How to prepare for the overtime rule
The new overtime rule from the Department of Labor will be implemented on Dec. 1, barring the success of any efforts to stop or delay the rule. It couldn’t come at a worse time for the industry: just before the start of boat show season.
For the next month, business owners need to determine which employees this will impact and how to classify employees so that they are paid fairly per the rule and the business continues to function.
The first thing employers need to do is look at all Executive, Administrative and Professional (EAP) exempt staff and determine how many make less than $47,476 annually.
For boat dealers, this does not include your sales staff. According to the Fair Labor Standards Act (FLSA), there is an exemption for “any salesman primarily engaged in selling trailers, boats, or aircraft, if he is employed by a nonmanufacturing establishment primarily engaged in the business of selling trailers, boats, or aircraft to ultimate purchasers.” However, salaried technicians are not exempt, and neither are other salaried staff members who may be traveling for events or working overtime regularly.

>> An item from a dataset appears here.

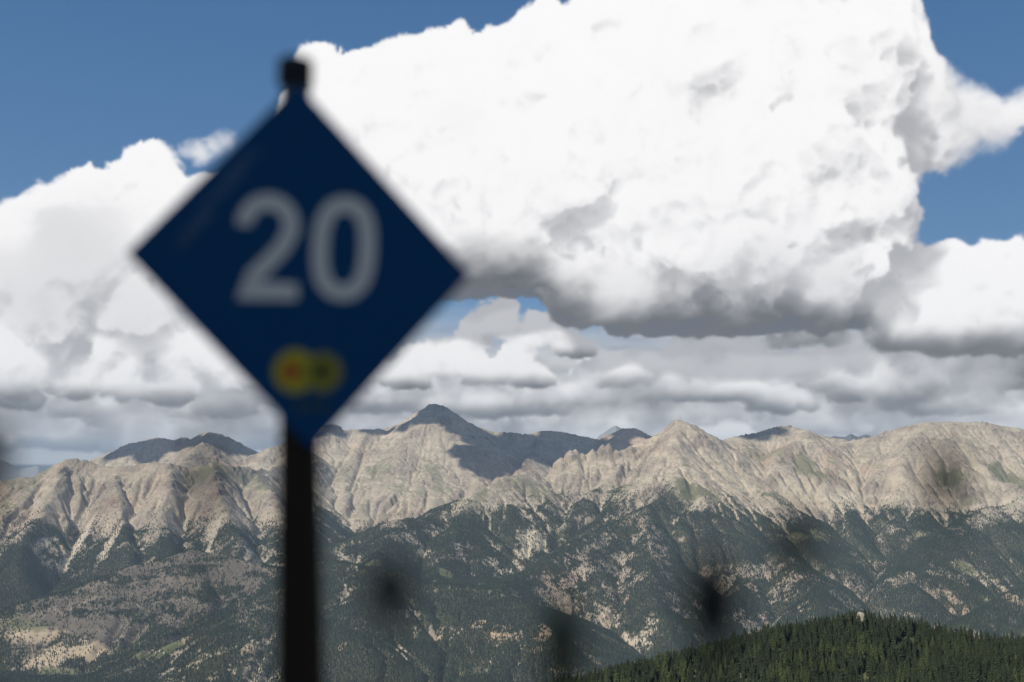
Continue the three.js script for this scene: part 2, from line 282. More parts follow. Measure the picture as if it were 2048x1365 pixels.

If employees are within a couple thousand dollars of the threshold, it makes sense to bump up their salary, especially if they regularly work overtime. For staff members who are not close to the threshold, determine how many hours they usually work in a workweek; if they rarely work more than 40, it may be financially feasible to not bump up their pay because it will be cheaper to pay overtime every once in a while than increase their salary.
Classifying time and realigning job duties
Keep in mind that time spent fielding calls and emails after business hours, on weekends, on holidays and on vacation is applicable under the overtime rule, as is certain travel. While employees traveling as a passenger are not paid for their time, employees who drive themselves or are traveling during regular work time need to be compensated for their time. And work time includes weekends; for instance, if an employee’s normal hours are 9 to 5, any travel during that time block on a Saturday is still considered work time.
“All of that is work, which, if they are determined to no longer be exempt, means the organization must pay for those hours too going forward,” said Adam R. Calli, principal consultant at Arc Human Capital, LLC, a human resources consulting firm that provides support to small- and medium-sized organizations in the U.S.
If you want to avoid paying overtime or bumping up salaries, you may need to reorganize who takes care of which duties. For instance, only employees making above the salary threshold can answer client questions after hours. For dealers who need help with realigning job duties, the Marine Industry Certified Dealer (MICD) program is a great resource for effectively navigating this task.
“Think about your employee workforce and have them work smarter, not harder,” said Nikki Duffney, member & benefits specialist at the Marine Retailers Association of the Americas. “Through [the] Marine Industry Certified Dealer program, we create process maps and look at job descriptions to help dealers – leadership and management – get aligned with what’s going on throughout the entire organization.”
Taking care of your people
Regardless of which route you choose, implementation will require clear, consistent communication with employees about the changes being made, who will be responsible for what and why the choices were made. Calli recommends giving employees your plan for their compensation and working hours to them in writing to avoid potential confusion.
“People might be a little stunned, a little shocked, they go home, they tell their spouse and they start to ask them questions, they try to remember what the guy told them in the meeting,” he said. “If they have something in writing, not only can they refer to it but they can share it.”
If employees are moved to hourly, especially if their hours are reduced, that could be a killer for morale. As will any exempt salaried employees taking on extra work while other employees get to “slack off,” as they may see it.
“I would stress to them that who you are is still who you are, and don’t get lost in this change of classification,” Calli said. “Acknowledging that some people may see this as a demotion is good, because you can put that right out there. … And understand that there may be some emotions that continue to run through December into January and February after the transition, and have the managers be prepared for that, and payroll be prepared for that, because they may see a lot more people at their door asking questions than traditionally is the case.”
If you need more assistance on deciding how to classify employees, the DOL has created webinars for businesses answering questions and providing details on the rule. If you do not have an HR team to help navigate all of these changes, there are HR software products available to help you prepare and properly determine how employees should be classified.
MRAA also hosted a webinar with its partner, KPA, on how to classify exempt and non-exempt employees correctly. KPA also offers an e-guide with a duties test to determine if an employee is exempt or not under the new rule, which you can download on their website or receive with MRAA membership.